Now, Cantor's argument is that you start from $i=0$, flip the $i$th bit, increment $i$, repeat, and now concatenate those bits. This element is not mapped by any $i$ (since it disagrees on some bit), so contradiction.

Now, look at what the concatenated string represents: it has 1 in locations where $i$ mapped to a string with 0 at index $i$ and 0 otherwise. But what does mapping to a string with 0 at index $i$ mean in set notation? That $f(i)$ did not contain $i$. So, you essentially constructed the set $B$ in your question. The contradiction follows similarly (replace 0 and 1 by "if it didnt belong, it now belongs; if it did, then it now doesn't).

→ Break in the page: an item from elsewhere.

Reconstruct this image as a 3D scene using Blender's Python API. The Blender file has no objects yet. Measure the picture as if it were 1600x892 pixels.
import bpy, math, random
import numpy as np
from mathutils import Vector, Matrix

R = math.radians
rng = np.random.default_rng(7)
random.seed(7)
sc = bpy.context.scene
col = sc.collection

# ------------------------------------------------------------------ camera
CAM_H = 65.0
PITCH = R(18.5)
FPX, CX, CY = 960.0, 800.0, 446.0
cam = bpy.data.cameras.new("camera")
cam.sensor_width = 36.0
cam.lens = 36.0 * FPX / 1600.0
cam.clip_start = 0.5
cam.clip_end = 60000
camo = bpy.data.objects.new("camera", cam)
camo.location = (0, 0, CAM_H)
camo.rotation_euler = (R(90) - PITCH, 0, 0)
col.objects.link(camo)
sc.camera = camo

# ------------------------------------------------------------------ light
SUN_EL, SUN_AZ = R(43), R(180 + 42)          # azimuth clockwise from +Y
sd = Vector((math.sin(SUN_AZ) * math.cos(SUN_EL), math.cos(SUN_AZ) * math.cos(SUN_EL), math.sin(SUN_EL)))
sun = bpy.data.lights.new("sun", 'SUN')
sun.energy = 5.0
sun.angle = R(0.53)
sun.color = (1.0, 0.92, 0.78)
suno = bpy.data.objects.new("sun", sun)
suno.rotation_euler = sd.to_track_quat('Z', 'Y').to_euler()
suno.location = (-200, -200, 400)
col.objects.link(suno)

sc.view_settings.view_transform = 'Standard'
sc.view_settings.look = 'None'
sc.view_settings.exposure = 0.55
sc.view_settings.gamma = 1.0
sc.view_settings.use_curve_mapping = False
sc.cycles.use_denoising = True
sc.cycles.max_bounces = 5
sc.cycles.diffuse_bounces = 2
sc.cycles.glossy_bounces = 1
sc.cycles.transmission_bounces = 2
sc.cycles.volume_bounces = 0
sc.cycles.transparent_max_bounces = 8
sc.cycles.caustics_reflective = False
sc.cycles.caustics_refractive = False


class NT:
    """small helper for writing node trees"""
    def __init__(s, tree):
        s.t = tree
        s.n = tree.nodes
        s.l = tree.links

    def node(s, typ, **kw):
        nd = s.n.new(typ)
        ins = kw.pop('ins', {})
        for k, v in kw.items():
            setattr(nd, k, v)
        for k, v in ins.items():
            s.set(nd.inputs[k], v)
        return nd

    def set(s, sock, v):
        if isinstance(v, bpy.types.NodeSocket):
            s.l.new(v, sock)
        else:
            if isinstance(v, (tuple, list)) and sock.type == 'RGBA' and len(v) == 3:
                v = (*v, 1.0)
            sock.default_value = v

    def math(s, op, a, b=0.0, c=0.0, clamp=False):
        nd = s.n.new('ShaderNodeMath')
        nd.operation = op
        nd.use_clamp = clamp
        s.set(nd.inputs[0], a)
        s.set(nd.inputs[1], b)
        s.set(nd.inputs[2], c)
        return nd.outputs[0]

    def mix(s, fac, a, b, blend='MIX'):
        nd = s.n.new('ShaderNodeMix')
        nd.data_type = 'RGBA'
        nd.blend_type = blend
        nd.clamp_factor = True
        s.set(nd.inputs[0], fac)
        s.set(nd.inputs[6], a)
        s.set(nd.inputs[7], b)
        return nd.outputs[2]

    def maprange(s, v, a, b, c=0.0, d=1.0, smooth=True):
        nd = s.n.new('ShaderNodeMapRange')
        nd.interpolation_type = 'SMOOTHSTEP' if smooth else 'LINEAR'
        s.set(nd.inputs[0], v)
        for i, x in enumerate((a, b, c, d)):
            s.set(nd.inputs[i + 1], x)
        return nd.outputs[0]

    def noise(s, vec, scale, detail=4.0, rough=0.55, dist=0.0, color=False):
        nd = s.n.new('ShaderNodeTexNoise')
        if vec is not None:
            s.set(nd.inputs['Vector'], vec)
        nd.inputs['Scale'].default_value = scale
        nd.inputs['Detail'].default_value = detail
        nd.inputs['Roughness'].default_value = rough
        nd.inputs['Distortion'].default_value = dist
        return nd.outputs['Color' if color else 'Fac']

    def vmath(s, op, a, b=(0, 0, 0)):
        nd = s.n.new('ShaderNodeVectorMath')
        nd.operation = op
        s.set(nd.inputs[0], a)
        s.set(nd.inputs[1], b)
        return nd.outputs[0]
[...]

Let me try to simplify the argument in a more step-by-step approach:

1) Every infinite binary string can be viewed as a member of the power set of the integers, with 1 representing belonging in the set.

2) Cantor's diagonal argument goes through each string $i$ and flips the $i$th bit: in set notation this corresponds to changing the membership of the $i$th bit on the domain.

3) In the diagonal argument, then you concatenate these new bits; if you check the new string in set notation, you just created the set $B$ in your question since if in the $i$th spot this new string has a $1$, that means originally it mapped to a string that had a $0$ on that spot, i.e. it was an element that didn't map to a set that contained itself (and converse is the same).

4) You know that noone maps to this string because this string is different from all the other strings. This is now similar to why $B$ is not mapped as well by the step (3) argument; if it mapped to itself, it would have had a 1 on spot $i$ but now it has a 0 on that spot (and the converse).